The 1999 Constitution, perversely, in Section 214, Part III of Supplemental Provisions, vests policing functions in the Federal Government and places “police and other government security services…” on the Exclusive Legislative List, a gross distortion of the federal principle.
No other federal system of government attempts such folly. Australia’s law enforcement functions are vested in the three tiers – federal, state and local governments. Under the law, however, the bulk of general policing is the responsibility of the states, which they share with municipalities. Australian Federal Police has special functions, coordinating with the state and local forces, as well as New Zealand Police in a unique transnational arrangement. In a federal polity, the primary responsibility for law enforcement must necessarily lie with the federating units. In India, a Third World diverse polity like ours, general police duties are undertaken by the 29 states and seven Union Territories, while the federal law enforcement agencies provide support and deal with specified offences and national security issues.

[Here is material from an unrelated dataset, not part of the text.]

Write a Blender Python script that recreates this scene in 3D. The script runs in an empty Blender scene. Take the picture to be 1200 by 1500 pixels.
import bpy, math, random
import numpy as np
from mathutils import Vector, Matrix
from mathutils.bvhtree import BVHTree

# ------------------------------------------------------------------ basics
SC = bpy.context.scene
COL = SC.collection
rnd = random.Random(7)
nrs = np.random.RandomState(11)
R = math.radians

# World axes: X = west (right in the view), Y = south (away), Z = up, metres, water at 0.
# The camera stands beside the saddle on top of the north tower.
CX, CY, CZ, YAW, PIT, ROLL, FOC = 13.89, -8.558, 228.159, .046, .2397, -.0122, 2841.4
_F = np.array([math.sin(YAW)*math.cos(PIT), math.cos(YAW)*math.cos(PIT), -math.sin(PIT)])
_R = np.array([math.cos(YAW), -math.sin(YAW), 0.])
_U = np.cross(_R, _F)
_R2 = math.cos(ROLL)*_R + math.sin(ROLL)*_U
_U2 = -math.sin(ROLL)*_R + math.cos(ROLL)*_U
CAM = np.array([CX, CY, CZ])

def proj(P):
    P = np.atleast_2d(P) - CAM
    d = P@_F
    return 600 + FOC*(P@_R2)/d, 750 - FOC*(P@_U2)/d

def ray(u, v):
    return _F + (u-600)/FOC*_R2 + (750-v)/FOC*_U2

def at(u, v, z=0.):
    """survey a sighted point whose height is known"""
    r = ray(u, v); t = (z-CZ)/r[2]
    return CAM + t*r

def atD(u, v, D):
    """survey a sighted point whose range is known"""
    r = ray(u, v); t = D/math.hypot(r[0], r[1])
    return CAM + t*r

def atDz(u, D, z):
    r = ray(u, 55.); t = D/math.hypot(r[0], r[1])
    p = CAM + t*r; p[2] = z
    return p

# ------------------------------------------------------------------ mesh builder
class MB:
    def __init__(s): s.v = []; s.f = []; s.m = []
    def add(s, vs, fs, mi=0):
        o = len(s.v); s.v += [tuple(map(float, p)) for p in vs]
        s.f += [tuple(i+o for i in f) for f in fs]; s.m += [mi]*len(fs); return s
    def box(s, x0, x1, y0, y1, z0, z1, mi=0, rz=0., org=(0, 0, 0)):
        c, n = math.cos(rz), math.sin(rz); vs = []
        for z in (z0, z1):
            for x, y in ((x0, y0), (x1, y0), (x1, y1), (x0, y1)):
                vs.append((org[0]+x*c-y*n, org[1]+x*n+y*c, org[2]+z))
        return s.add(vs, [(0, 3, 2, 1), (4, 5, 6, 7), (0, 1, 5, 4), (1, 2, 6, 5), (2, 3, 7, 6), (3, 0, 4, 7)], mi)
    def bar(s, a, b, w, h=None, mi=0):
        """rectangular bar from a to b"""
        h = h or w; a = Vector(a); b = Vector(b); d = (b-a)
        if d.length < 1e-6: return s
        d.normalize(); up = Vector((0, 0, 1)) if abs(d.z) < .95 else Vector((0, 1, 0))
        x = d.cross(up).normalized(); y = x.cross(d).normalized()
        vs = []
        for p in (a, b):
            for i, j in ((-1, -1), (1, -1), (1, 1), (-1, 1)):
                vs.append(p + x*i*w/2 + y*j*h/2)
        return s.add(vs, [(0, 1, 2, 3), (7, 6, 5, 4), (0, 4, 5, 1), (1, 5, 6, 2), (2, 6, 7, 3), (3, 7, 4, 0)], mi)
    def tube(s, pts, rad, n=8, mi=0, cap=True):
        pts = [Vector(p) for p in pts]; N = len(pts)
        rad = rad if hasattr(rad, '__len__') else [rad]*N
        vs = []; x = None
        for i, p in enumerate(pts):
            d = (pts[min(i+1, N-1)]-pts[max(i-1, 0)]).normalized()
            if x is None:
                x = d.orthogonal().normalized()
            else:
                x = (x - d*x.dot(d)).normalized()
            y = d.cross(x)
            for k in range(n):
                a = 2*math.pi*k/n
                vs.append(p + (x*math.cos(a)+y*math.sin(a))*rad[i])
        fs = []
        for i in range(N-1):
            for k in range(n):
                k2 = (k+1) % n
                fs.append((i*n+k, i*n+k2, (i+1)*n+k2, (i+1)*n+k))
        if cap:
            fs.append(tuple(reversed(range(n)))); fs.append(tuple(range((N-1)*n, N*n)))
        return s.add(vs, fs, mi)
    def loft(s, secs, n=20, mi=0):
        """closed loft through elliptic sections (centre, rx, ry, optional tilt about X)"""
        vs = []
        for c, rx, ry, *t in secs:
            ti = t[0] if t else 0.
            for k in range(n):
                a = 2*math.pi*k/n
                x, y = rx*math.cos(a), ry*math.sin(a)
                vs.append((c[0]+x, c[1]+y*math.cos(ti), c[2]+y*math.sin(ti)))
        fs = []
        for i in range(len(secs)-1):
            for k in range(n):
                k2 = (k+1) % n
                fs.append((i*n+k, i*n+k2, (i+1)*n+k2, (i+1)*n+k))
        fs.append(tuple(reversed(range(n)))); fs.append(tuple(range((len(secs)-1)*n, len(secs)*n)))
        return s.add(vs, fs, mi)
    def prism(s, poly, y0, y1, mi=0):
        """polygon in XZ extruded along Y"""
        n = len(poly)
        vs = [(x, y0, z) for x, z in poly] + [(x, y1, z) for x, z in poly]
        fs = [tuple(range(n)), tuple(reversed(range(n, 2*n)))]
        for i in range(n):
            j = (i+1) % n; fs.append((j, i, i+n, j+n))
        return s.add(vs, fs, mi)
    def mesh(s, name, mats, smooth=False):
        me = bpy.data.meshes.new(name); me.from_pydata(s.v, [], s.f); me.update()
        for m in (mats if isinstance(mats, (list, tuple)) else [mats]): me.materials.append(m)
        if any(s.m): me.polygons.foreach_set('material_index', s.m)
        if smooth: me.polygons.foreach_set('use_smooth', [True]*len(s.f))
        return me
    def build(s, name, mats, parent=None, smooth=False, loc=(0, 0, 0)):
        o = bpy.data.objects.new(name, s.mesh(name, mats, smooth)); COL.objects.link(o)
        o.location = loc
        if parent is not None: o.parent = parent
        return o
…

In forging ahead, we should be guided by our own circumstances, history and culture. Germany’s constitution vests general policing duties solely in the states (Lander) and after the centralising and oppressive Nazi era and communist interregnum (in the defunct East Germany), jealously guards state autonomy. Reforms have seen the federal police functions expand beyond border security and intelligence to special offences. Most big cities also have autonomous police forces.
Though the basic law vests law enforcement in Canada’s 10 provinces, eight of them have wisely contracted their policing functions to the Royal Canadian Mounted Police that also polices the country’s three territories and covers financial, border and national security issues. Quebec and Ontario, proud of their French heritage, retain control over policing in their provinces. Municipal and local forces exist alongside the federal and state police agencies. Many Native Indian nationalities managing the semi-independent First Nation Reserves also have autonomous police units.
The United States offers a template for devolved police with one study identifying about 18,000 police departments – federal, state, municipal, county, village, college campus and corporate organisations.
We cannot afford a continuation of this single police absurdity that has reduced parts of the country to lawless zones and continues to take a heavy toll on lives and property and is driving away production and investments. Local policing is the norm everywhere else.
Stemming the tide demands that states should go ahead and strengthen their vigilance outfits and equip them. The United Kingdom has not dismantled its unitary system of government, but has sensibly devolved policing into 45 territorial and three special police forces. Buhari and his narrow circle are the last resisters: their arrogance should be overcome by swift constitution amendment and political will by the states to fulfil the primary purpose of government, which is the protection of lives and property.
When a Buhari supporter like Governor Abdulaziz Yari throws up his hands in despair to “resign” as chief security officer of Zamfara State, the hollowness of that title as it applies to state governors is brought out clearly. Despite the dispatch there of an army battalion, Zamfara has become a killing field like Benue, Plateau, Taraba and parts of Kaduna states in the hands of Fulani militants, kidnappers, armed robbers and cattle rustlers.
Opponents of state policing do so for one main reason: fear of abuse. But decentralised policing system naturally goes with federalism with proper delimitation of jurisdiction and authority. Federal lawmakers should demonstrate their seriousness and responsiveness to the plight of Nigerians by moving swiftly to amend the constitution; they should also put in constitutional safeguards to avoid the serial abuse of the Nigeria Police by successive Presidents replicated in the states.